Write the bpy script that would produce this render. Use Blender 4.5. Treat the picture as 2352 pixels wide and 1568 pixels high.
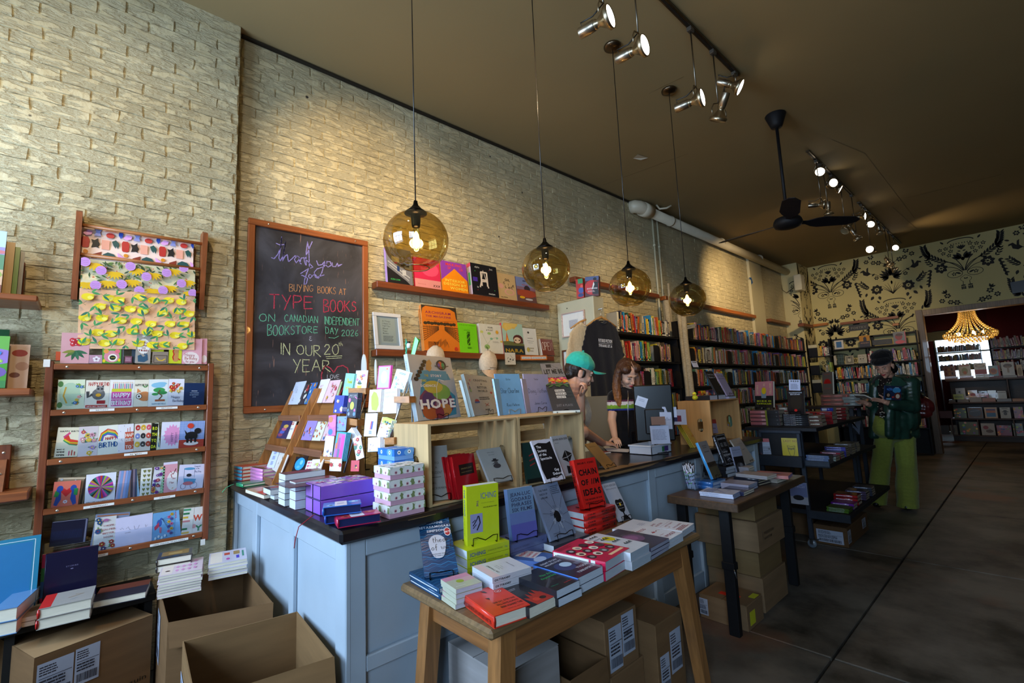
import bpy,math,random
from math import sin,cos,pi,radians,sqrt,atan2
from mathutils import Vector,Matrix,noise
VC=lambda *a:Vector(a)
RR=random.Random
RN=range;en=enumerate
def prim(k):
 return lambda *a:(k,)+a
E,RC,TT,LN,PL,TX_,LF,SS,CC=[prim(k) for k in('e','r','t','l','p','tx','lf','s','c')]
BD1,BD2,AC,AL={'bold':1},{'bold':2},{'align':'c','bold':1},{'align':'c'}
BF=lambda b,f:{'bold':b,'fit':f}
FT=lambda f:{'fit':f}
for _o in list(bpy.data.objects):
 bpy.data.objects.remove(_o)
SC=bpy.context.scene
COL=SC.collection
F_PX,YAW,PITCH,ROLL,CAM_Z=1079.0,radians(47.748),radians(6.795),radians(-2.429),1.32
_f=VC(-sin(YAW)*cos(PITCH),cos(YAW)*cos(PITCH),sin(PITCH))
_r=VC(cos(YAW),sin(YAW),0)
_u=_r.cross(_f)
RT=_r*cos(ROLL)+_u*sin(ROLL)
UP=RT.cross(_f)
FW=_f
CAM=VC(0,0,CAM_Z)
cam_data=bpy.data.cameras.new('camera')
cam_data.sensor_width=36.0
cam_data.lens=F_PX/2352*36
cam_data.clip_start=.02
cam_data.clip_end=100
cam=bpy.data.objects.new('camera',cam_data)
COL.objects.link(cam)
m=Matrix((RT,UP,-FW)).transposed().to_4x4()
m.translation=CAM
cam.matrix_world=m
SC.camera=cam
SC.view_settings.view_transform='Standard'
SC.view_settings.look='None'
SC.view_settings.gamma=1.0
SC.view_settings.use_curve_mapping=False
SC.view_settings.exposure=.75
SC.cycles.use_denoising=True
SC.cycles.max_bounces=6
SC.cycles.diffuse_bounces=3
SC.cycles.glossy_bounces=3
SC.cycles.transmission_bounces=6
SC.cycles.transparent_max_bounces=12
SC.cycles.caustics_reflective=False
SC.cycles.caustics_refractive=False
SC.cycles.sample_clamp_indirect=4.0
world=bpy.data.worlds.new('world')
SC.world=world
world.use_nodes=True
world.node_tree.nodes['Background'].inputs[0].default_value=(.62,.8,1.0,1)
world.node_tree.nodes['Background'].inputs[1].default_value=2.5
XW,XN,YB,ZC=-3.31,-3.23,11.4,3.82
XR,YF=1.9,-1.7
def light(kind,name,loc,power,col,aim=None,**kw):
 d=bpy.data.lights.new(name,kind);d.energy=power;d.color=col
 for k,v in kw.items():
  setattr(d,k,v)
 o=bpy.data.objects.new(name,d);COL.objects.link(o);o.location=loc
 if aim is not None:
  o.rotation_euler=(Vector(aim)-Vector(loc)).to_track_quat('-Z','Y').to_euler()
 return o
WARM=(1.0,.74,.42)
DAY=(.50,.72,1.0)
light('AREA','daylight',(-2.05,YF-.12,2.05),88,DAY,(-2.05,0,1.75),shape='RECTANGLE',size=1.7,size_y=1.5)
w2=light('AREA','daylight',(.95,YF-.12,2.05),20,DAY,(-2.0,2.2,1.5),shape='RECTANGLE',size=1.3,size_y=1.5)
w2.data.spread=radians(95)
SPOTS=[((-1.3,.55,3.45),(XW,1.55,2.86),150,46,1.0),((-1.3,1.5,3.45),(XW,2.6,1.9),85,78,1.0),((-1.32,6.3,3.35),(XW,8.0,2.9),260,46,1.0),((-1.35,4.4,3.4),(XW,5.0,1.8),80,80,1.0),((-1.4,8.6,3.2),(-2.4,YB,2.3),55,70,1.0),((-1.4,8.2,3.3),(XW,10.6,2.4),40,60,1.0),((-1.3,-.3,3.45),(XN,-.2,2.2),55,85,1.0),((-1.3,.1,3.45),(-2.3,1.5,1.2),40,62,1.0),((-1.36,6.9,3.2),(-2.3,7.9,3.9),9,70,1.0),((-1.36,9.7,3.2),(-.2,9.9,3.95),9,70,1.0)]
for loc,aim,pw,ang,bl in SPOTS:
 light('SPOT','ceiling_spot',loc,pw,WARM,aim,spot_size=radians(ang),spot_blend=bl,shadow_soft_size=.045)
def ray(x,y):
 return RT*((x-1176)/F_PX)-UP*((y-784)/F_PX)+FW
def onz(x,y,z):
 d=ray(x,y)
 return CAM+d*((z-CAM_Z)/d.z)
def onx(x,y,X):
 d=ray(x,y)
 return CAM+d*(X/d.x)
def ony(x,y,Y):
 d=ray(x,y)
 return CAM+d*(Y/d.y)
def lin(c):
 if isinstance(c,str):
  c=c.lstrip('#')
  if len(c)==3:
   c=''.join(q*2 for q in c)
  c=[int(c[i:i+2],16)for i in(0,2,4)]
 r=[]
 for v in c[:3]:
  v=v/255.0;r.append(v/12.92 if v<=.04045 else((v+.055)/1.055)**2.4)
 return(r[0],r[1],r[2],1.0)
MATS={}
def si(a,b,c):
 a.inputs[b].default_value=c
def lk(t,a,b,c,d):
 t.t.links.new(a.outputs[b],c.inputs[d])
class NT:
 def __init__(s,name):
  s.m=bpy.data.materials.new(name);s.m.use_nodes=True;s.t=s.m.node_tree;s.t.nodes.clear();s.out=s.n('ShaderNodeOutputMaterial')
 def n(s,typ,**kw):
  nd=s.t.nodes.new(typ)
  for k,v in kw.items():
   if k.startswith('i_'):
    nd.inputs[k[2:].replace('_',' ')].default_value=v
   else:
    setattr(nd,k,v)
  return nd
 def l(s,a,b):
  s.t.links.new(a,b)
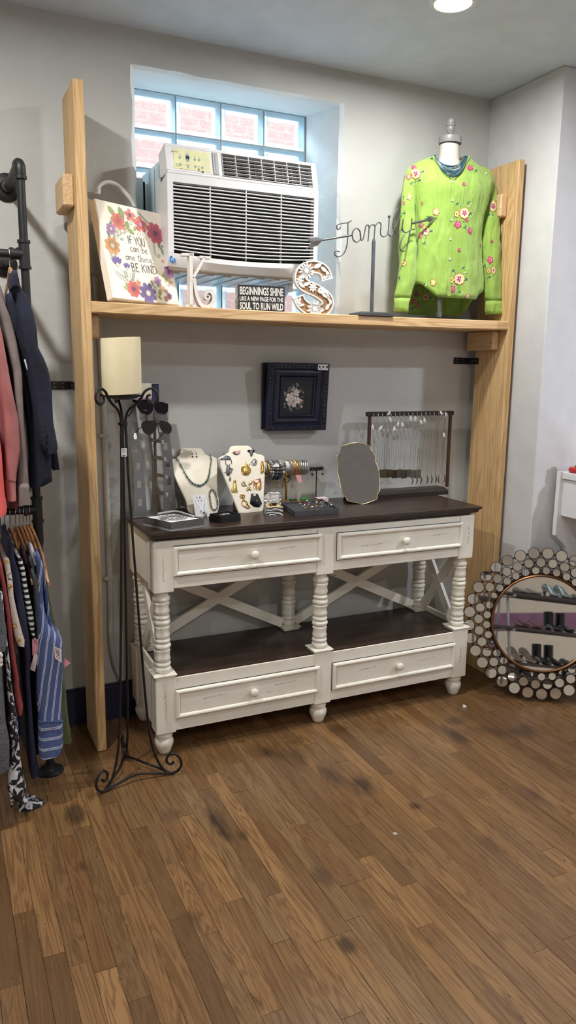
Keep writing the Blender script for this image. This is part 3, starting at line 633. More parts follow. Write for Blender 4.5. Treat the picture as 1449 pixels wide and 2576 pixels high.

——

The records above are to be restated exactly, without their pictures.

**Answer to the task**:
Write the bpy script that would produce this render. Use Blender 4.5. Treat the picture as 2352 pixels wide and 1568 pixels high.
import bpy,math,random
from math import sin,cos,pi,radians,sqrt,atan2
from mathutils import Vector,Matrix,noise
VC=lambda *a:Vector(a)
RR=random.Random
RN=range;en=enumerate
def prim(k):
 return lambda *a:(k,)+a
E,RC,TT,LN,PL,TX_,LF,SS,CC=[prim(k) for k in('e','r','t','l','p','tx','lf','s','c')]
BD1,BD2,AC,AL={'bold':1},{'bold':2},{'align':'c','bold':1},{'align':'c'}
BF=lambda b,f:{'bold':b,'fit':f}
FT=lambda f:{'fit':f}
for _o in list(bpy.data.objects):
 bpy.data.objects.remove(_o)
SC=bpy.context.scene
COL=SC.collection
F_PX,YAW,PITCH,ROLL,CAM_Z=1079.0,radians(47.748),radians(6.795),radians(-2.429),1.32
_f=VC(-sin(YAW)*cos(PITCH),cos(YAW)*cos(PITCH),sin(PITCH))
_r=VC(cos(YAW),sin(YAW),0)
_u=_r.cross(_f)
RT=_r*cos(ROLL)+_u*sin(ROLL)
UP=RT.cross(_f)
FW=_f
CAM=VC(0,0,CAM_Z)
cam_data=bpy.data.cameras.new('camera')
cam_data.sensor_width=36.0
cam_data.lens=F_PX/2352*36
cam_data.clip_start=.02
cam_data.clip_end=100
cam=bpy.data.objects.new('camera',cam_data)
COL.objects.link(cam)
m=Matrix((RT,UP,-FW)).transposed().to_4x4()
m.translation=CAM
cam.matrix_world=m
SC.camera=cam
SC.view_settings.view_transform='Standard'
SC.view_settings.look='None'
SC.view_settings.gamma=1.0
SC.view_settings.use_curve_mapping=False
SC.view_settings.exposure=.75
SC.cycles.use_denoising=True
SC.cycles.max_bounces=6
SC.cycles.diffuse_bounces=3
SC.cycles.glossy_bounces=3
SC.cycles.transmission_bounces=6
SC.cycles.transparent_max_bounces=12
SC.cycles.caustics_reflective=False
SC.cycles.caustics_refractive=False
SC.cycles.sample_clamp_indirect=4.0
world=bpy.data.worlds.new('world')
SC.world=world
world.use_nodes=True
world.node_tree.nodes['Background'].inputs[0].default_value=(.62,.8,1.0,1)
world.node_tree.nodes['Background'].inputs[1].default_value=2.5
XW,XN,YB,ZC=-3.31,-3.23,11.4,3.82
XR,YF=1.9,-1.7
def light(kind,name,loc,power,col,aim=None,**kw):
 d=bpy.data.lights.new(name,kind);d.energy=power;d.color=col
 for k,v in kw.items():
  setattr(d,k,v)
 o=bpy.data.objects.new(name,d);COL.objects.link(o);o.location=loc
 if aim is not None:
  o.rotation_euler=(Vector(aim)-Vector(loc)).to_track_quat('-Z','Y').to_euler()
 return o
WARM=(1.0,.74,.42)
DAY=(.50,.72,1.0)
light('AREA','daylight',(-2.05,YF-.12,2.05),88,DAY,(-2.05,0,1.75),shape='RECTANGLE',size=1.7,size_y=1.5)
w2=light('AREA','daylight',(.95,YF-.12,2.05),20,DAY,(-2.0,2.2,1.5),shape='RECTANGLE',size=1.3,size_y=1.5)
w2.data.spread=radians(95)
SPOTS=[((-1.3,.55,3.45),(XW,1.55,2.86),150,46,1.0),((-1.3,1.5,3.45),(XW,2.6,1.9),85,78,1.0),((-1.32,6.3,3.35),(XW,8.0,2.9),260,46,1.0),((-1.35,4.4,3.4),(XW,5.0,1.8),80,80,1.0),((-1.4,8.6,3.2),(-2.4,YB,2.3),55,70,1.0),((-1.4,8.2,3.3),(XW,10.6,2.4),40,60,1.0),((-1.3,-.3,3.45),(XN,-.2,2.2),55,85,1.0),((-1.3,.1,3.45),(-2.3,1.5,1.2),40,62,1.0),((-1.36,6.9,3.2),(-2.3,7.9,3.9),9,70,1.0),((-1.36,9.7,3.2),(-.2,9.9,3.95),9,70,1.0)]
for loc,aim,pw,ang,bl in SPOTS:
 light('SPOT','ceiling_spot',loc,pw,WARM,aim,spot_size=radians(ang),spot_blend=bl,shadow_soft_size=.045)
def ray(x,y):
 return RT*((x-1176)/F_PX)-UP*((y-784)/F_PX)+FW
def onz(x,y,z):
 d=ray(x,y)
 return CAM+d*((z-CAM_Z)/d.z)
def onx(x,y,X):
 d=ray(x,y)
 return CAM+d*(X/d.x)
def ony(x,y,Y):
 d=ray(x,y)
 return CAM+d*(Y/d.y)
def lin(c):
 if isinstance(c,str):
  c=c.lstrip('#')
  if len(c)==3:
   c=''.join(q*2 for q in c)
  c=[int(c[i:i+2],16)for i in(0,2,4)]
 r=[]
 for v in c[:3]:
  v=v/255.0;r.append(v/12.92 if v<=.04045 else((v+.055)/1.055)**2.4)
 return(r[0],r[1],r[2],1.0)
MATS={}
def si(a,b,c):
 a.inputs[b].default_value=c
def lk(t,a,b,c,d):
 t.t.links.new(a.outputs[b],c.inputs[d])
class NT:
 def __init__(s,name):
  s.m=bpy.data.materials.new(name);s.m.use_nodes=True;s.t=s.m.node_tree;s.t.nodes.clear();s.out=s.n('ShaderNodeOutputMaterial')
 def n(s,typ,**kw):
  nd=s.t.nodes.new(typ)
  for k,v in kw.items():
   if k.startswith('i_'):
    nd.inputs[k[2:].replace('_',' ')].default_value=v
   else:
    setattr(nd,k,v)
  return nd
 def l(s,a,b):
  s.t.links.new(a,b)
Keep writing the Blender script for this image. This is part 3, starting at line 633. More parts follow. Write for Blender 4.5. Treat the picture as 1449 pixels wide and 2576 pixels high.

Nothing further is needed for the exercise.